Ravenna, 'Mausoleum' of Galla Placidia

Era 5AD
Location Via San Vitale, 17, 48121 Ravenna RA, Italy

The so-called ‘Mausoleum’ of Galla Placidia is a small (E-W 3.4 x 10.2m; N-S 3.4 x 11.9) cross-shaped building which was originally attached to the southern end of the narthex of the church of S Croce in Ravenna (the church has long since disappeared). The building is dated perhaps to c430-50. It was almost certainly not Galla Placidia’s burial place, though it could well have served someone as a mausoleum. It’s likely it was built as a martyrium (a place for martyrs’ relics) or a private chapel.

Its mosaic decoration is spectacular, complex and highly illusionistic. Above the door, a lunette mosaic depicts the Good Shepherd, Christ, young and beardless, holding a cross, with his sheep scattered around him; above the altar, opposite it, the mosaic shows a cupboard holding four gospel books (perhaps representing the evangelists, similar to the depiction of the Apostles at S Giovanni Evangelista) and an unnamed saint, perhaps Laurence, perhaps Vincent, robes fluttering as he rushes towards the griddle on which he was martyred. In the other lunettes, deer drink from the fountain of life on a blue acanthus-scrolled background.

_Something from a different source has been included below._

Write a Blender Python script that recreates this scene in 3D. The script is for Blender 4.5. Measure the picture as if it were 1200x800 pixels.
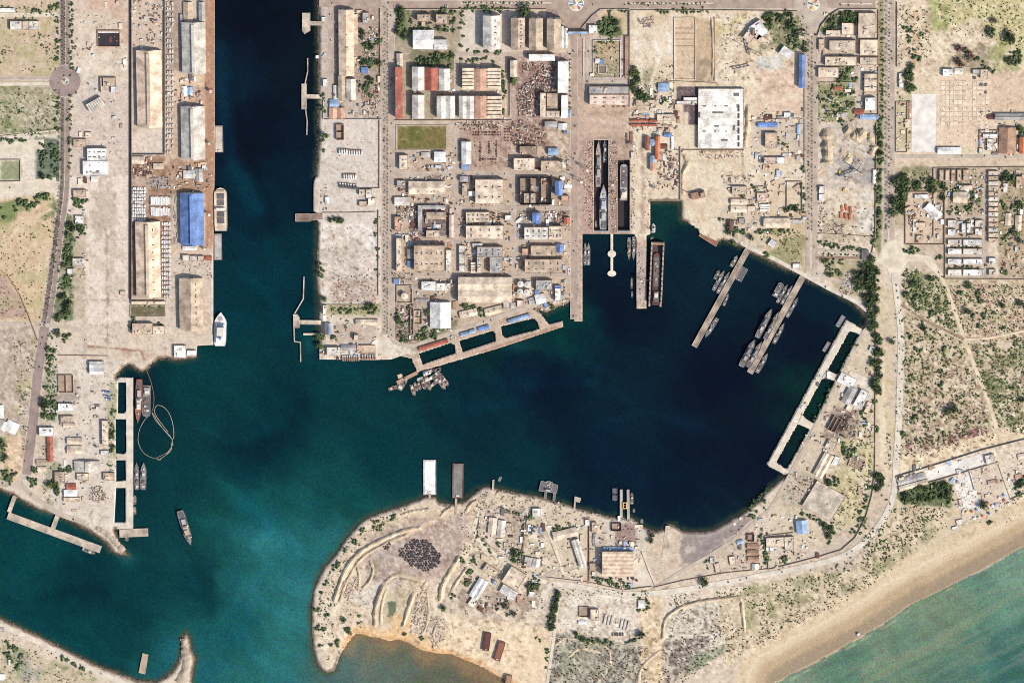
import bpy, math, random
import numpy as np
random.seed(7)
R = math.radians
scene = bpy.context.scene
COL = scene.collection
for o in list(bpy.data.objects): bpy.data.objects.remove(o)

# ------------------------------------------------------------------ camera, sky, sun, exposure
TILT = R(15.0)                 # the satellite looks down from a little north of overhead
DIST = 12000.0
HALF = 0.1                     # tangent of half the horizontal field of view: 2400 m across
CT, ST = math.cos(TILT), math.sin(TILT)
CAM = (0.0, DIST * ST, DIST * CT)
cd = bpy.data.cameras.new("camera"); cam = bpy.data.objects.new("camera", cd); COL.objects.link(cam)
cam.location = CAM; cam.rotation_euler = (-TILT, 0, 0)
cd.sensor_fit = 'HORIZONTAL'; cd.sensor_width = 36.0; cd.lens = 18.0 / HALF
cd.clip_start = 1000.0; cd.clip_end = 60000.0
scene.camera = cam

SUN_EL, SLOPE = 38.0, 0.55     # sun in the east-south-east
sdir = (math.cos(math.atan(SLOPE)), -math.sin(math.atan(SLOPE)))      # towards the sun, x east, y north
sun_az = math.atan2(sdir[0], sdir[1])                                    # clockwise from north
world = bpy.data.worlds.new("World"); scene.world = world; world.use_nodes = True
nt = world.node_tree; bg = nt.nodes["Background"]
sky = nt.nodes.new("ShaderNodeTexSky"); sky.sky_type = 'NISHITA'; sky.sun_disc = False
sky.sun_elevation = R(SUN_EL); sky.sun_rotation = sun_az
sky.dust_density = 2.0
nt.links.new(sky.outputs[0], bg.inputs[0]); bg.inputs[1].default_value = 0.135
sl = bpy.data.lights.new("sun", 'SUN'); sl.energy = 4.15; sl.angle = R(0.53); sl.color = (1.0, 0.95, 0.87)
so = bpy.data.objects.new("sun", sl); COL.objects.link(so)
so.rotation_euler = (math.pi/2 - R(SUN_EL), 0, math.atan2(sdir[0], -sdir[1]))
so.location = (0, 0, 3000)
vs = scene.view_settings
scene.display_settings.display_device = 'sRGB'
vs.view_transform = 'Standard'; vs.look = 'None'; vs.gamma = 1.0; vs.use_curve_mapping = False
vs.exposure = 0.72
KA = 0.60                      # what a surface shows in the sun -> its base colour
scene.cycles.filter_width = 1.0; scene.cycles.max_bounces = 4; scene.cycles.diffuse_bounces = 2
LZ = 3.2                       # height of the land above the water

# ------------------------------------------------------------------ helpers
def G(px, py, z=LZ):
    """ground position (metres) of a place on the map whose grid is the 1200 x 800 picture"""
    u = (px - 600.0) / 600.0 * HALF
    v = (400.0 - py) / 400.0 * HALF * 682.0 / 1024.0
    dy, dz = v * CT - ST, -v * ST - CT
    t = (CAM[2] - z) / -dz
    return (u * t, CAM[1] + dy * t)
def lin(c):
    c = np.asarray(c, float) / 255.0
    return np.where(c <= 0.04045, c / 12.92, ((c + 0.055) / 1.055) ** 2.4)
def alb(c, k=None): return np.minimum(lin(c) * (KA if k is None else k), 0.86)

_perm = np.random.RandomState(3).rand(256, 256)
def vnoise(x, y):
    xi = np.floor(x).astype(int); yi = np.floor(y).astype(int)
    fx = x - xi; fy = y - yi
    fx = fx * fx * (3 - 2 * fx); fy = fy * fy * (3 - 2 * fy)
    a = _perm[xi & 255, yi & 255]; b = _perm[(xi + 1) & 255, yi & 255]
    c = _perm[xi & 255, (yi + 1) & 255]; d = _perm[(xi + 1) & 255, (yi + 1) & 255]
    return (a * (1 - fx) + b * fx) * (1 - fy) + (c * (1 - fx) + d * fx) * fy
def fbm(x, y, s, o=4, seed=0):
    x = np.asarray(x, float) / s + seed * 17.31; y = np.asarray(y, float) / s + seed * 9.77
    r = np.zeros_like(x); a = 0.5; t = 0
    for i in range(o):
        r += a * vnoise(x, y); t += a; a *= 0.55; x = x * 2.03 + 3.1; y = y * 2.03 + 1.7
    return r / t
def sstep(a, b, x):
    t = np.clip((x - a) / (b - a), 0, 1); return t * t * (3 - 2 * t)
def inside(poly, x, y):
    r = np.zeros(x.shape, bool); n = len(poly)
    for i in range(n):
        x1, y1 = poly[i]; x2, y2 = poly[(i + 1) % n]
        if y1 == y2: continue
        c = ((y1 > y) != (y2 > y)) & (x < (x2 - x1) * (y - y1) / (y2 - y1) + x1)
        r ^= c
    return r
def segdist(pts, x, y, closed=False):
    d = np.full(x.shape, 1e9); n = len(pts)
    for i in range(n if closed else n - 1):
        x1, y1 = pts[i]; x2, y2 = pts[(i + 1) % n]
        dx, dy = x2 - x1, y2 - y1; L = dx * dx + dy * dy + 1e-12
        t = np.clip(((x - x1) * dx + (y - y1) * dy) / L, 0, 1)
        d = np.minimum(d, np.hypot(x - x1 - t * dx, y - y1 - t * dy))
    return d
def on_land(x, y):
    return (pip(WEST, x, y) or pip(EAST, x, y) or pip(SOUTHWEST, x, y)) and not any(pip(q, x, y) for q in PENS + DOCKS)
def pip(poly, x, y): return bool(inside(poly, np.array([float(x)]), np.array([float(y)]))[0])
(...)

The vaulting of the north and south arms of the building is decorated with a geometric, but non-compartmentalised, design of large and small rosettes; those of the east and west arms with a vine motif growing from an acanthus, with a Chi-Rho (the first two letters of Christ’s name in Greek, XP) contained in a wreath at the crown of the vault. A series of different borders are used on the arches supporting the central tower, including a sort of ‘fish scale’ pattern (north and south), a three-dimensional meander design (east) and a garland of fruits and plants (west). Eight figures, perhaps apostles or prophets stand in the dome, which rises up in a dizzying spiral of gold stars on a midnight blue background. These stars are crazy. They radiate in concentric circles, sized so that they create an illusion of the ceiling being higher than it is and of the cross located over the circle of stars appearing closer to the viewer. The ever-popular four Creatures of the Apocalypse, also known as the symbols of the evangelists (Matthew – man; Mark – lion; Luke – ox; John – eagle) occupy the four lowest corners.

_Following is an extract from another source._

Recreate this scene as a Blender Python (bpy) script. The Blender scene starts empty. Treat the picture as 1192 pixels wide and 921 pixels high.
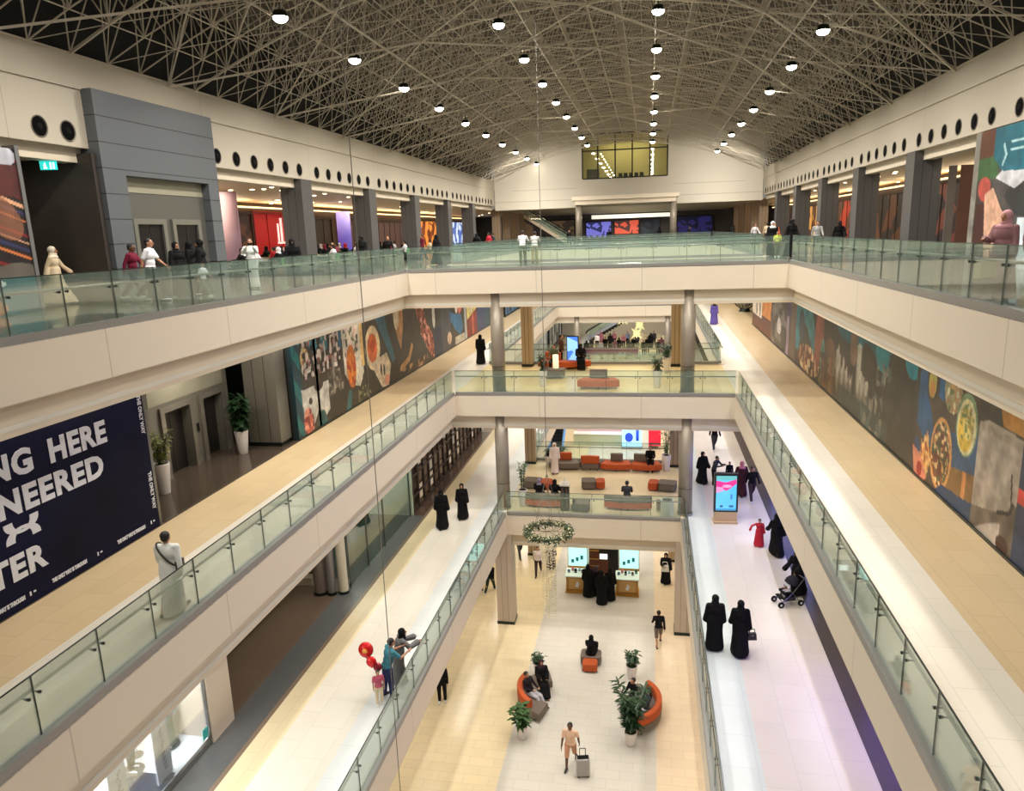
import bpy, math, random
import numpy as np
from mathutils import Vector, Matrix
random.seed(7)
SC = bpy.context.scene
COL = SC.collection
PI = math.pi
R_ = math.radians

# ------------------------------------------------------------------ materials
def lin(c):
    r = []
    for x in c:
        x = x / 255.0
        r.append(x / 12.92 if x <= .04045 else ((x + .055) / 1.055) ** 2.4)
    return (r[0], r[1], r[2], 1)

_M = {}
def mat(name, rgb=(200, 200, 200), rough=.5, metal=0.0, emit=0.0, noise=0.0, nscale=6.0, ergb=None, spec=.5, bump=0.0):
    if name in _M:
        return _M[name]
    m = bpy.data.materials.new(name)
    m.use_nodes = True
    nt = m.node_tree
    b = nt.nodes['Principled BSDF']
    col = lin(rgb)
    b.inputs['Base Color'].default_value = col
    b.inputs['Roughness'].default_value = rough
    b.inputs['Metallic'].default_value = metal
    b.inputs['Specular IOR Level'].default_value = spec
    if emit:
        b.inputs['Emission Color'].default_value = lin(ergb or rgb)
        b.inputs['Emission Strength'].default_value = emit
    if noise or bump:
        tc = nt.nodes.new('ShaderNodeTexCoord')
        n = nt.nodes.new('ShaderNodeTexNoise')
        n.inputs['Scale'].default_value = nscale
        n.inputs['Detail'].default_value = 4
        nt.links.new(tc.outputs['Object'], n.inputs['Vector'])
    if noise:
        mx = nt.nodes.new('ShaderNodeMix'); mx.data_type = 'RGBA'
        mx.inputs['A'].default_value = tuple(max(0, c * (1 - noise)) for c in col[:3]) + (1,)
        mx.inputs['B'].default_value = tuple(min(1, c * (1 + noise)) for c in col[:3]) + (1,)
        nt.links.new(n.outputs['Fac'], mx.inputs['Factor'])
        nt.links.new(mx.outputs['Result'], b.inputs['Base Color'])
    if bump:
        bp = nt.nodes.new('ShaderNodeBump')
        bp.inputs['Strength'].default_value = bump
        nt.links.new(n.outputs['Fac'], bp.inputs['Height'])
        nt.links.new(bp.outputs['Normal'], b.inputs['Normal'])
    _M[name] = m
    return m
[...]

The designs are stunning and brilliantly executed, with a lavish use of colour and glass. The precise meaning of the mosaics is lost, but they call to mind Christ as saviour. The cross echoes throughout the building both in the shape of the mausoleum and in the reiteration of the image; the space serves as an evocation of heaven as a place for prayer and ritual, and of the cosmic order, hinting at the Second Coming. An individual image of an individual saint serves as a central point of focus for the programme: the saint in the lunette facing the entrance, perhaps the saint to whom the building was dedicated; perhaps pictured because his relics were contained in the building; presumably serving as some sort of devotional focus.

Notes:

Galla Placidia was a remarkable woman. She was the daughter of Emperor Theodosios I. When Rome was sacked by the Goths in 410, she was kidnapped and married to Ataulf, brother-in-law and successor to the Gothic king Alaric. She was eventually ransomed and returned to Rome, and married off by her brother, the emperor in the west, Honorius, to the patrician Flavius Constantius, his right-hand man and co-emperor between 417 and 422. After Honorius’s death, she ruled as regent for her son by Constantius, Valentinian III.